Events moved quickly. Those who believed experts should be excluded from the truth-building process, and that the facts were too boring to be bothered with, became the most active participants in a reconstruction of their own truth. The magic word was “respect”, with the demand that the elite, since they were so out of touch, should respect real people’s truth.

There is an irony to be noted here, as it says much about Erdoğan’s Turkey. One of the first to advocate Karl Popper’s idea of letting the common people construct the truth was the commentator Şahin Alpay. He is now 74, seriously ill and in prison – because this mobilised and organised ignorance has no time for any kind of intellect, even that which helped it capture the political stage in the first place.

What is the practical effect of this new truth on everyday life? Well, consider one example. In Turkey today, we are obliged to indulge a debate about whether minors should be married to their rapists. It is predicated on the “real people’s” truth that in rural areas girls get married even when they are just 13, and thus have sexual maturity. It is, we are told, a thoroughly elitist argument to insist that a minor cannot give consent.

Journalists and politicians hold copies of the opposition Cumhuriyet newspaper in Istanbul. Erdoğan’s government has detained more than 100 journalists and closed down at least 100 news outlets. Photograph: Emrah Gurel/AP

We have learned a lesson, but too late. The question “Are we out of touch?” leads to “them and us”, which then morphs into “either us or them”. As we found in Turkey, the masses choose “them”. From that point you find yourself, like me, labelled “not real people” in your own country. Europe and the US will soon learn that being “elite” is not about social class or education: it is about obedience to one version of the truth.

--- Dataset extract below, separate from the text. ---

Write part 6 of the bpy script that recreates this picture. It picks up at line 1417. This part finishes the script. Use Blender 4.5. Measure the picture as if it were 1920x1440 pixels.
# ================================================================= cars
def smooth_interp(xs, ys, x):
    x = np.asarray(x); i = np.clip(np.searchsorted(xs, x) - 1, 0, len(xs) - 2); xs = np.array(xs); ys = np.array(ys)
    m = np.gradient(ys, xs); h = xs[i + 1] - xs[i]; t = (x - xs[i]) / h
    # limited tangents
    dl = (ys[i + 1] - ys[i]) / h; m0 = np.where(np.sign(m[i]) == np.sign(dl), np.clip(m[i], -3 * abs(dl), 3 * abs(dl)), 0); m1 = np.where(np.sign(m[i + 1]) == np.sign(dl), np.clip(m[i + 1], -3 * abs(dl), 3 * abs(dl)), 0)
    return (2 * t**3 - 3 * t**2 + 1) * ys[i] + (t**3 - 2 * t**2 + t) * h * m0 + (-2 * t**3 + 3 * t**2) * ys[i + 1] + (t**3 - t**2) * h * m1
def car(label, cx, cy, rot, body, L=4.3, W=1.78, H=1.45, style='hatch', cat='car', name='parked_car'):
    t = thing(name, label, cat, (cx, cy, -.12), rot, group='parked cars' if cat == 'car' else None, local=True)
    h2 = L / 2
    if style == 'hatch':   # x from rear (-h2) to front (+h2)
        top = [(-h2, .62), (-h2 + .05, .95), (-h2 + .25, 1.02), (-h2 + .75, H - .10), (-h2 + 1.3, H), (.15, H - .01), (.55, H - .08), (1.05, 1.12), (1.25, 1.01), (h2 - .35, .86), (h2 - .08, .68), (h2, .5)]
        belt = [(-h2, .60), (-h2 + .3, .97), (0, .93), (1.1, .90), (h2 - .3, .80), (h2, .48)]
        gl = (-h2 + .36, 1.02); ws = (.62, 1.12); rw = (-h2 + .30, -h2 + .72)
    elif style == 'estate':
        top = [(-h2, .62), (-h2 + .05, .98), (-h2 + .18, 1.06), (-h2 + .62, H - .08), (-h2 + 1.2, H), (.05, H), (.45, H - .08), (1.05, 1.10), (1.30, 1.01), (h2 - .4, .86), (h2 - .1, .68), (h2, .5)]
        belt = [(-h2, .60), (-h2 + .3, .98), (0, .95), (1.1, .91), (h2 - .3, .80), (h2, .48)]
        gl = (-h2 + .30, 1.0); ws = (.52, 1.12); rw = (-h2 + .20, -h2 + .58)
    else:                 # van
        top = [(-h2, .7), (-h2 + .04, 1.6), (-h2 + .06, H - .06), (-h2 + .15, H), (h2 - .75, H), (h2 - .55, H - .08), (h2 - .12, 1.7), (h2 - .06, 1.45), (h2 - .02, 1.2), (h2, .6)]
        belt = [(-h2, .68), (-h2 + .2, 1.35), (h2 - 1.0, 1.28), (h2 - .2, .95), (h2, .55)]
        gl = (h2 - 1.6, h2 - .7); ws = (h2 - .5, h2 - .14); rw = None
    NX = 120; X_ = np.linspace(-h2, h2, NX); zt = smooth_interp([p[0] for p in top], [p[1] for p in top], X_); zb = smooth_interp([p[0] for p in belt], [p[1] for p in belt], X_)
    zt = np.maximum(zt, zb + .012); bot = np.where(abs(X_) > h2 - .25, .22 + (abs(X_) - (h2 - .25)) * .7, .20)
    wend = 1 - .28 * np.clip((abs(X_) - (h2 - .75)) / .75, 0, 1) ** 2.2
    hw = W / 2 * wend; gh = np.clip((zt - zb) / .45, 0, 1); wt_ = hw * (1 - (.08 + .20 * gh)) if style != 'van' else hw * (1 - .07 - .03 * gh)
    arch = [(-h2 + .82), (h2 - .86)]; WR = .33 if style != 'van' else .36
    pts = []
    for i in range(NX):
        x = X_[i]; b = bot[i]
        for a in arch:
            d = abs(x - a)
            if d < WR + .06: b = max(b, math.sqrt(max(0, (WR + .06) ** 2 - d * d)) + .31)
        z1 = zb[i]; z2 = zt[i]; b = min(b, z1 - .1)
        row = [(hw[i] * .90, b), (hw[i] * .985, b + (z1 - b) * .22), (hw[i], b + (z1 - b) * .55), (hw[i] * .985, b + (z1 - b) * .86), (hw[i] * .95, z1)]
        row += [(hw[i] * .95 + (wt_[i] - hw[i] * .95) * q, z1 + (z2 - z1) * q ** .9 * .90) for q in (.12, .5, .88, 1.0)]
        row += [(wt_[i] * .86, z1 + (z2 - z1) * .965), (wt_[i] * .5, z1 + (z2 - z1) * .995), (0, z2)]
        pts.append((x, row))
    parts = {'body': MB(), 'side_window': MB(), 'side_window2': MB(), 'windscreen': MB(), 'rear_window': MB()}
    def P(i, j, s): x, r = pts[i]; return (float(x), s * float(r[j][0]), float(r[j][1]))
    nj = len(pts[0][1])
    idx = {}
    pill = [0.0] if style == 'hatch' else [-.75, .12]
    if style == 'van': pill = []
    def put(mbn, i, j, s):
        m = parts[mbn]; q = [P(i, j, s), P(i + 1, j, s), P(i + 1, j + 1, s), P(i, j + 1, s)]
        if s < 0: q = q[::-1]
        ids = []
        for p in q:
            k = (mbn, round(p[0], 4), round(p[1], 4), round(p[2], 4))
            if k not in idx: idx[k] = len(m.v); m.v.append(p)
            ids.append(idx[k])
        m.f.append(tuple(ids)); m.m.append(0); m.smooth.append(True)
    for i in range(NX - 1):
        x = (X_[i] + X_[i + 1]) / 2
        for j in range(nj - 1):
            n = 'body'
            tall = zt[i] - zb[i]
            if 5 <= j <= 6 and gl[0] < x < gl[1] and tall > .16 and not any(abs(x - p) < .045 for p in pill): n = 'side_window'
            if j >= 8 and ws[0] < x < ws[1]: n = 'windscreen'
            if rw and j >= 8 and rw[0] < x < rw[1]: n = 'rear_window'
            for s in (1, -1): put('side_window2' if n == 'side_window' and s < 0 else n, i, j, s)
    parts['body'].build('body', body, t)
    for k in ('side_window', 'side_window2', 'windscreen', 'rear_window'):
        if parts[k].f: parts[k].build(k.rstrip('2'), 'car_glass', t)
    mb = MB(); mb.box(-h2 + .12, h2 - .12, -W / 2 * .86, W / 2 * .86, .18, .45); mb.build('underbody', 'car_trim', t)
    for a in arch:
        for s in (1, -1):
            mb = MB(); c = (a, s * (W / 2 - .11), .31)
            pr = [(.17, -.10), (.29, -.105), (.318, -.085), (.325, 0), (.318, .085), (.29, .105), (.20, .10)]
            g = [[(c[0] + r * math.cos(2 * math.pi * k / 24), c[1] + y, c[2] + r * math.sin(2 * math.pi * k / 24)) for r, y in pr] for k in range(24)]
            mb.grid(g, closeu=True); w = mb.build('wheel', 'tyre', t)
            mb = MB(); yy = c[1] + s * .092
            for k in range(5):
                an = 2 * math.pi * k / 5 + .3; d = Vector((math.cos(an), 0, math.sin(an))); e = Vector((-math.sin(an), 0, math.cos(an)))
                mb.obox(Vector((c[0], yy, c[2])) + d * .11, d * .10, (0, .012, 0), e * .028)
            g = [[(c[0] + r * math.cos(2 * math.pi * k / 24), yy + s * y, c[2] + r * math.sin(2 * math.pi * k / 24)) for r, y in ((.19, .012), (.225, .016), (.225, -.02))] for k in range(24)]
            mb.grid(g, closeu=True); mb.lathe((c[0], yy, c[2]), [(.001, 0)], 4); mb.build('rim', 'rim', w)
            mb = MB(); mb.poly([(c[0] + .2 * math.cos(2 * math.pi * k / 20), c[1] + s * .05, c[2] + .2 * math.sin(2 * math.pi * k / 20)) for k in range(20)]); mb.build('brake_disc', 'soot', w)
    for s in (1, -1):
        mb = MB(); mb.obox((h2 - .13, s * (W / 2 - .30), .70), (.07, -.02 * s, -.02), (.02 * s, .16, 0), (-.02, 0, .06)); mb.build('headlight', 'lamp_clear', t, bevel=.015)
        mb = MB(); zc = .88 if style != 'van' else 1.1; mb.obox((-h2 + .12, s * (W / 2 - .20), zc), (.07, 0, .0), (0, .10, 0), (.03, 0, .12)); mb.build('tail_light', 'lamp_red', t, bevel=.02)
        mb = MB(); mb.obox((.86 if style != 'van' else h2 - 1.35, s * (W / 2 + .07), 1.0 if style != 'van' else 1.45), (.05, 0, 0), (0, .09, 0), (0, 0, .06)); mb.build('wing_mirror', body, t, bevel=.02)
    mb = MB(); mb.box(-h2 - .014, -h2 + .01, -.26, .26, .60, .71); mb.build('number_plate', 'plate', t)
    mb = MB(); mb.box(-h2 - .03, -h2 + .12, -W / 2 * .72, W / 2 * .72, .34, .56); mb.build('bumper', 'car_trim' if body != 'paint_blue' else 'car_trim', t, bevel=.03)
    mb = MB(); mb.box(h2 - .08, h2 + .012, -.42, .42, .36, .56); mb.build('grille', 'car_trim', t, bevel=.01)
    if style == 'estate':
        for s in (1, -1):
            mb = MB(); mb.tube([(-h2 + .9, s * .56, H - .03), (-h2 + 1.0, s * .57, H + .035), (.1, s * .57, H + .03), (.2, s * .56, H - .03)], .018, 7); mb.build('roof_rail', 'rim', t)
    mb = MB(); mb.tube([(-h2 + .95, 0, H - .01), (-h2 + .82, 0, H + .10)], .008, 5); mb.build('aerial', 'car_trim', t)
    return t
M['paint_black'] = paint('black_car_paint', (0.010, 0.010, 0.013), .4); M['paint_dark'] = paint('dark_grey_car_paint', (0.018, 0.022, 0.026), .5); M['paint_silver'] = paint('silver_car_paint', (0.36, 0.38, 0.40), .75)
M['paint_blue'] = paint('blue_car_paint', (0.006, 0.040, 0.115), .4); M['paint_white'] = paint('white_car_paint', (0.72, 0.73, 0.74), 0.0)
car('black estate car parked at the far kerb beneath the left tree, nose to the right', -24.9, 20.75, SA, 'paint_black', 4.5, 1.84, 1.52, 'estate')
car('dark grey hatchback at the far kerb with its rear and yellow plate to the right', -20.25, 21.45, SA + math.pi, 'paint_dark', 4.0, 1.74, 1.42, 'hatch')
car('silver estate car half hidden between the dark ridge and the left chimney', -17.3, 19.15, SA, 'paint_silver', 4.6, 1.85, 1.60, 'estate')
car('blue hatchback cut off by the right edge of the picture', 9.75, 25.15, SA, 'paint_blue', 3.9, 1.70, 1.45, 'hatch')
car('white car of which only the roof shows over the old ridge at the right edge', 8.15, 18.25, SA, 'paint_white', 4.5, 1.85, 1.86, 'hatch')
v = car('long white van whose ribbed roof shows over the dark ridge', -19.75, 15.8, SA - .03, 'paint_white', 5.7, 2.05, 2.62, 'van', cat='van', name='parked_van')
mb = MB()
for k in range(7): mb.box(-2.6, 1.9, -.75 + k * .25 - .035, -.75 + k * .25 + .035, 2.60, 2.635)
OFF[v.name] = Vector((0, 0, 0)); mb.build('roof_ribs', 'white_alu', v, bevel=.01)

Prepare for your own version of this. The other week, in Copenhagen, I attended NewsXhange, an international gathering of the media to discuss redefining journalism when trust is at an all-time low. The opening symposium was titled “Are we out of touch?”. There to prove that indeed we were was a jubilant figure well known to you in Britain – the former Ukip leader Nigel Farage. You have no idea about real people, he said, before offering us some gracious lessons on how he saw real journalism. One by one, panellists and members of the audience sought to corner him with references to fact-checking and double fact-checking, to holding politicians to account and doing better journalism. They tried to embarrass him by calling him a xenophobe.

And as he spoke, I looked at the expressions on the faces in the audience, and recognised them. They were our faces from 15 years ago, amazed at his audacity, wondering: how can he say that? – unsure whether to mock his twisted logic or to take it seriously.

An analogy came to mind: that this is like trying to play chess with a pigeon. Even if you win within the rules, the pigeon will clutter up the pieces, and finally it will shit on the chessboard, leaving you to deal with the mess. Farage, having told us to “cheer up”, and that this was “not a funeral”, did exactly that. Having dumbfounded the audience, he announced – as if fleeing a boring party – that he was off to meet Donald Trump in Washington.

Be warned. For 15 years we played chess with the pigeon in Turkey, but now we don’t even have the chessboard. Some of you still have time to shape your future. Use it.